Well why don’t we just draft a proposal to Larry, and then have everyone sign it?
At least that way he’d have something to show the guys at Hasbro, and be able to say “OK this is what my hard core fans say they want.” At least it would be a start.
:)
I agree to a certain extent with Nuclear, that the game is best played with the raw recruits. But from a design standpoint, you want to keep the base players happy first and foremost. Revised Out of the Box is only broken among those of us who know what we’re doing. I’m sure the newbies will be perfectly happy buying Factories in France, rolling for Tech, or building a Russian navy. Thats all fine, but those are not the people you want “playtesting” the game. For playtesting you need experts; people who will understand how to break the game.
That’s the only way you’re going to catch these problems before the box hits the shelves, and the best possible way for us to get the job done is to play online in real time. Its considerably faster and easier to do than with any other method of play. Hell, I played 3 games tonight already, against 3 different people.
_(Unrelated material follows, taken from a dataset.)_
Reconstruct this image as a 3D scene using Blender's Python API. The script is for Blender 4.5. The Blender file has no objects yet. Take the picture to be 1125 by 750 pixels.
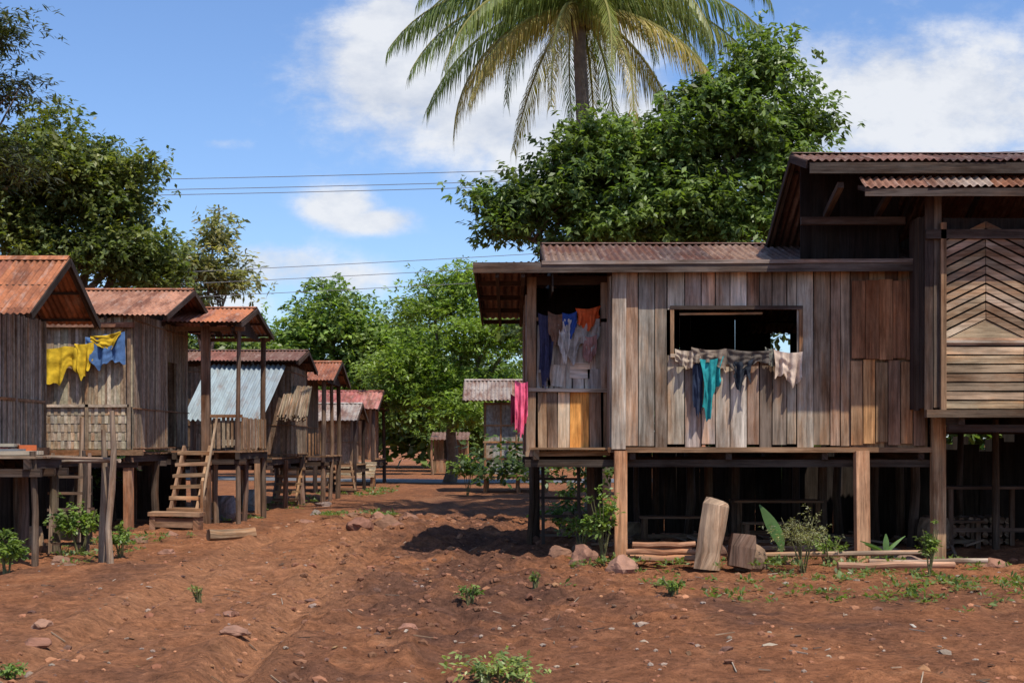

You just can’t do that face to face. Maybe in a tournament you could pull it off, but those are hard to organize, less consistent, and also there’s also no guarantee that the best players are even going to show up. Right now, the best players in the world are playing online, in PBEM games, or in Real Time, with the assistance of the computer. All that marketing stuff you guys want to do - selling the individual pieces and game packs etc. - all that will be 10 times easier to organize, once you have all those people gaming together in one central location.
The PC/Console game is the first step, then you do the board. Doing it the other way around, you reap none of the benefits and inherit all of the problems. Its also more expensive and confusing, requiring you have to put out amendments to the rules, or institute a bid, or put some other kind of band aid on the problem. Better to deal with all these issues before you start handing the board out to a gang of total neophytes…
That’s not playtesting, or playbalancing, that’s just playing the game. You might be able to lull some useful information out of it from a market survey perspective, but its not going to help you shore up problems with the basic game mechanics. For that you need people on the team who actually know what they’re doing.